§ **Supplied data**
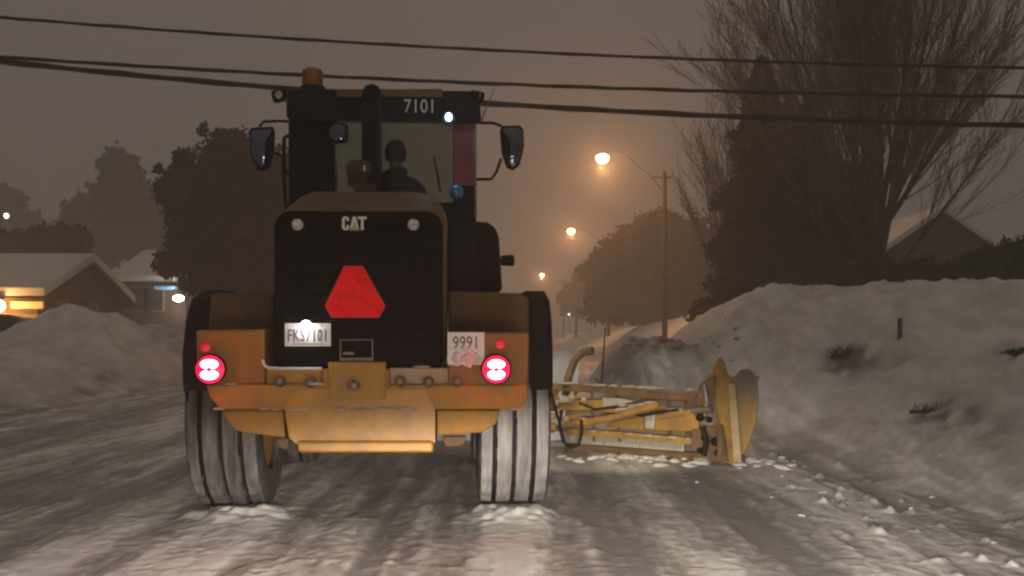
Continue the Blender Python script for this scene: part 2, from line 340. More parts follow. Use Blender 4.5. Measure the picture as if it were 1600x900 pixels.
yard('snowy_lawn', 9, 190, 12, 300, .95); yard('snowy_lawn', -190, -12.5, 12, 300, .6)

# ------------------------------------------------------------------ haze
hz = G(); hz.boxb(-625, 625, -85, 905, -1.2, 27.0)
hm = bpy.data.materials.new('snow_haze'); hm.use_nodes = True; t = hm.node_tree; t.nodes.clear()
ho = t.nodes.new('ShaderNodeOutputMaterial'); pv = t.nodes.new('ShaderNodeVolumePrincipled')
pv.inputs['Color'].default_value = (.96, .95, .94, 1); pv.inputs['Density'].default_value = .0068; pv.inputs['Anisotropy'].default_value = .62
t.links.new(pv.outputs[0], ho.inputs['Volume'])
ho_ = obj('haze', hz, hm); ho_['kind'] = 'stuff'; ho_['label'] = 'thin falling-snow haze filling the night air over the street'

# ------------------------------------------------------------------ pixel helpers
def W(px, py, Y): return Vector(((px - CX) / F * Y, Y, CAM_Z + (HY - py) / F * Y))
OX, OY, TH = -1.155, 9.25, R(3.0)
c_, s_ = math.cos(TH), math.sin(TH)
def L(px, py, yl):
    """loader-local point on plane y=yl seen at that pixel"""
    u, v = (px - CX) / F, (HY - py) / F
    t = (yl - OX * s_ + OY * c_) / (-u * s_ + c_)
    wx, wy, z = u * t, t, CAM_Z + v * t
    return Vector(((wx - OX) * c_ + (wy - OY) * s_, yl, z))
def toL(p): return Vector(((p[0] - OX) * c_ + (p[1] - OY) * s_, -(p[0] - OX) * s_ + (p[1] - OY) * c_, p[2]))
def xz(px, py, yl): q = L(px, py, yl); return (q.x, q.z)

# ------------------------------------------------------------------ the wheel loader
LD = empty('wheel_loader', (OX, OY, 0), TH, 'large yellow wheel loader seen from behind with a red triangle on its black grille', 'wheel loader')
def P(name, g, m, parent=LD, **k): return obj(name, g, m, parent, **k)
# hood shell (sections along y) : yellow
def rrect(x0, x1, z0, z1, y, r, n=5, rb=None):
    rb = r if rb is None else rb; pts = []
    for cx, cz, a0, rr in ((x1 - r, z1 - r, 0, r), (x0 + r, z1 - r, 90, r), (x0 + rb, z0 + rb, 180, rb), (x1 - rb, z0 + rb, 270, rb)):
        for k in range(n + 1):
            q = R(a0 + 90 * k / n); pts.append((cx + rr * math.cos(q), y, cz + rr * math.sin(q)))
    return pts
a = L(427, 328, -1.95); b = L(692, 576, -1.95); HX0, HX1, HZ0, HZ1 = a.x, b.x, b.z, a.z
tl_, tr_ = L(456, 299, -1.15), L(672, 299, -1.15)
g = G(); g.loft([rrect(HX0 + .03, HX1 - .03, HZ0, HZ1 - .02, -1.86, .12), rrect(HX0 - .02, HX1 + .02, HZ0 - .02, HZ1 + .03, -1.76, .12),
                 rrect(HX0 - .02, HX1 + .02, HZ0 - .02, tl_.z, -1.15, .22, rb=.1), rrect(HX0 - .01, HX1 + .02, HZ0 - .02, tl_.z + .08, -.3, .22, rb=.1), rrect(HX0, HX1 + .02, HZ0 - .02, tl_.z + .10, .30, .22, rb=.1)])
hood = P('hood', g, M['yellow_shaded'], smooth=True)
# black grille
g = G(); g.loft([rrect(HX0, HX1, HZ0, HZ1, -1.85, .11, rb=.05), rrect(HX0, HX1, HZ0, HZ1, -1.90, .11, rb=.05), rrect(HX0 + .02, HX1 - .02, HZ0 + .02, HZ1 - .02, -1.92, .10, rb=.04)])
grille = P('rear_grille', g, M['grille_black'], smooth=True)
g = G()
for k in range(13):
    z = HZ0 + .20 + k * .056
    g.box(((HX0 + HX1) / 2, -1.928, z), (HX1 - HX0 - .20, .012, .010), (R(25), 0, 0))
obj('louvre', g, M['grille_black'], grille, bevel=.003)
g = G(); g.boxb(HX0 + .06, HX0 + .085, -1.935, -1.915, HZ0 + .1, HZ1 - .12).boxb(HX1 - .085, HX1 - .06, -1.935, -1.915, HZ0 + .1, HZ1 - .12).boxb(HX0 + .06, HX1 - .06, -1.935, -1.915, HZ1 - .145, HZ1 - .13)
obj('grille_frame', g, M['grille_black'], grille, bevel=.003)
for px in (465, 646):
    p = L(px, 351, -1.93); g = G(); g.lathe([(.036, .01), (.038, -.012), (.030, -.020), (.004, -.014)], p, 'y', 20); obj('round_reflector', g, M['lens_w'], grille, smooth=True)
    g = G(); g.lathe([(.046, .02), (.046, -.006), (.038, -.006)], p, 'y', 20); obj('reflector_bezel', g, M['black'], grille, smooth=True)
# lettering on the grille: C A T with a small triangle
yl = -1.94
def glyph(name, polys, m, depth=.006, par=grille, yy=-1.936):
    g = G()
    for pl in polys: g.prism([xz(px, py, yy) for px, py in pl], 'y', yy, yy - depth)
    return obj(name, g, m, par)
cpts = []
co = [(545.5, 345), (545.5, 341.5), (543, 338.5), (538, 338.5), (534.5, 341.5), (534.5, 356.5), (538, 359.5), (543, 359.5), (545.5, 356.5), (545.5, 352)]
ci = [(541.7, 352), (541.7, 355), (540.8, 356.2), (539.2, 356.2), (538.5, 355), (538.5, 343), (539.2, 341.8), (540.8, 341.8), (541.7, 343), (541.7, 345)]
cq = [[co[i], co[i + 1], ci[len(ci) - 2 - i], ci[len(ci) - 1 - i]] for i in range(len(co) - 1)]
glyph('letter', cq, M['decal'])
glyph('letter', [[(551.5, 338.5), (555.5, 338.5), (550.6, 359.5), (546.2, 359.5)], [(551.8, 338.5), (556.0, 338.5), (561.2, 359.5), (556.9, 359.5)]], M['decal'])
glyph('letter', [[(559, 338.5), (573, 338.5), (573, 342.5), (559, 342.5)], [(564, 342.5), (568.2, 342.5), (568.2, 359.5), (564, 359.5)]], M['decal'])
glyph('triangle_mark', [[(553.7, 350), (561.5, 360.2), (546.0, 360.2)]], M['decal_y'], .009)
# slow vehicle triangle
TRI = [(538, 416), (567, 416), (602, 478), (592, 496), (519, 496), (508, 478)]
yy = -1.96
g = G(); g.prism([xz(px, py, yy) for px, py in TRI], 'y', yy, yy - .006); tri = P('warning_triangle', g, M['red_ret'])
g = G(); cxx = sum(p[0] for p in TRI) / 6; cyy = sum(p[1] for p in TRI) / 6
g.prism([xz(cxx + (px - cxx) * 1.02, cyy + (py - cyy) * 1.02, yy + .004) for px, py in TRI], 'y', yy + .010, yy + .001); obj('triangle_backing', g, M['rust'], tri)
# number plate
p0, p1 = L(445, 505, -1.97), L(517, 541, -1.97)
g = G(); g.boxb(p0.x, p1.x, -1.975, -1.970, p1.z, p0.z); plate = P('number_plate', g, M['plate'], bevel=.002)
text_obj('plate_number', 'FKS7101', .108, ((p0.x + p1.x) / 2, -1.978, (p0.z + p1.z) / 2 - .008), (R(90), 0, 0), M['plate_txt'], plate, .001, sx=.62, spacing=1.12, bold=.0015)
g = G(); g.boxb(p0.x + .05, p1.x - .05, -1.9765, -1.9755, p1.z + .012, p1.z + .018); obj('plate_line', g, M['steel'], plate)
for sx_ in (.08, .24):
    g = G(); g.lathe([(.005, 0), (.005, -.003)], (p0.x + sx_, -1.976, p0.z - .014), 'y', 8); obj('screw', g, M['plate_txt'], plate)
pl = L(478, 509, -2.0); g = G(); g.ball(pl, .034, 10, (1, .5, 1)); pb = P('plate_lamp', g, M['white_hot'], smooth=True)
g = G(); g.boxb(pl.x - .04, pl.x + .04, -1.99, -1.93, pl.z + .018, pl.z + .045); obj('lamp_hood', g, M['black'], pb, bevel=.005)
lamp('plate_light', 'POINT', (pl.x, -2.03, pl.z - .01), .9, (1, .97, .92), .02, parent=LD)
# latch recess in the grille bottom
q0, q1 = L(531, 532, -1.935), L(583, 564, -1.935)
g = G(); g.boxb(q0.x, q1.x, -1.955, -1.925, q1.z, q1.z + .022).boxb(q0.x, q0.x + .008, -1.95, -1.925, q1.z + .022, q0.z).boxb(q1.x - .008, q1.x, -1.95, -1.925, q1.z + .022, q0.z).boxb(q0.x, q1.x, -1.95, -1.925, q0.z, q0.z + .008)
P('latch_plate', g, M['steel'], bevel=.003)
g = G(); g.box(((q0.x + q1.x) / 2 - .05, -1.95, q1.z + .05), (.07, .03, .02)); P('latch_handle', g, M['steel'], bevel=.005)

# counterweight, built of its own panels
yb = -2.02
def poly_panel(name, pts, y0, y1, m, par=LD, bevel=.012, **k):
    g = G(); g.prism([xz(px, py, y0) for px, py in pts], 'y', y0, y1); return obj(name, g, m, par, bevel=bevel, **k)
cw = poly_panel('counterweight', [(322, 601), (503, 601), (503, 577), (608, 577), (608, 601), (824, 601), (826, 622), (812, 640), (345, 640), (328, 622)], -1.97, -1.2, M['yellow_dirty'])
poly_panel('lower_panel', [(444, 641), (452, 625), (462, 608), (664, 608), (673, 625), (681, 641), (681, 690), (676, 694), (463, 694), (452, 684)], -1.9735, -1.3, M['yellow'], cw, bevel=.002)
poly_panel('bottom_lip', [(463, 690), (677, 690), (677, 707), (466, 707)], -2.05, -1.4, M['yellow'], cw, bevel=.015)
poly_panel('pocket_panel', [(346, 641), (443, 641), (447, 684), (425, 682), (368, 673), (352, 655)], -1.95, -1.35, M['yellow_dirty'], cw)
poly_panel('pocket_panel', [(682, 641), (781, 641), (776, 662), (752, 676), (682, 680)], -1.95, -1.35, M['yellow_dirty'], cw)
poly_panel('tow_bracket', [(430, 684), (452, 684), (449, 704), (436, 700)], -1.8, -1.7, M['rust'], cw)
poly_panel('tow_bracket', [(690, 682), (730, 682), (724, 696), (696, 698)], -1.8, -1.7, M['rust'], cw)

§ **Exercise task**
Please take the lines from the beginning of the data above through the line holding "ho_ = obj('haze', hz, hm);" and transcribe them exactly, without any pictures.

§ **Finished answer**
Continue the Blender Python script for this scene: part 2, from line 340. More parts follow. Use Blender 4.5. Measure the picture as if it were 1600x900 pixels.
yard('snowy_lawn', 9, 190, 12, 300, .95); yard('snowy_lawn', -190, -12.5, 12, 300, .6)

# ------------------------------------------------------------------ haze
hz = G(); hz.boxb(-625, 625, -85, 905, -1.2, 27.0)
hm = bpy.data.materials.new('snow_haze'); hm.use_nodes = True; t = hm.node_tree; t.nodes.clear()
ho = t.nodes.new('ShaderNodeOutputMaterial'); pv = t.nodes.new('ShaderNodeVolumePrincipled')
pv.inputs['Color'].default_value = (.96, .95, .94, 1); pv.inputs['Density'].default_value = .0068; pv.inputs['Anisotropy'].default_value = .62
t.links.new(pv.outputs[0], ho.inputs['Volume'])
ho_ = obj('haze', hz, hm); ho_['kind'] = 'stuff'; ho_['label'] = 'thin falling-snow haze filling the night air over the street'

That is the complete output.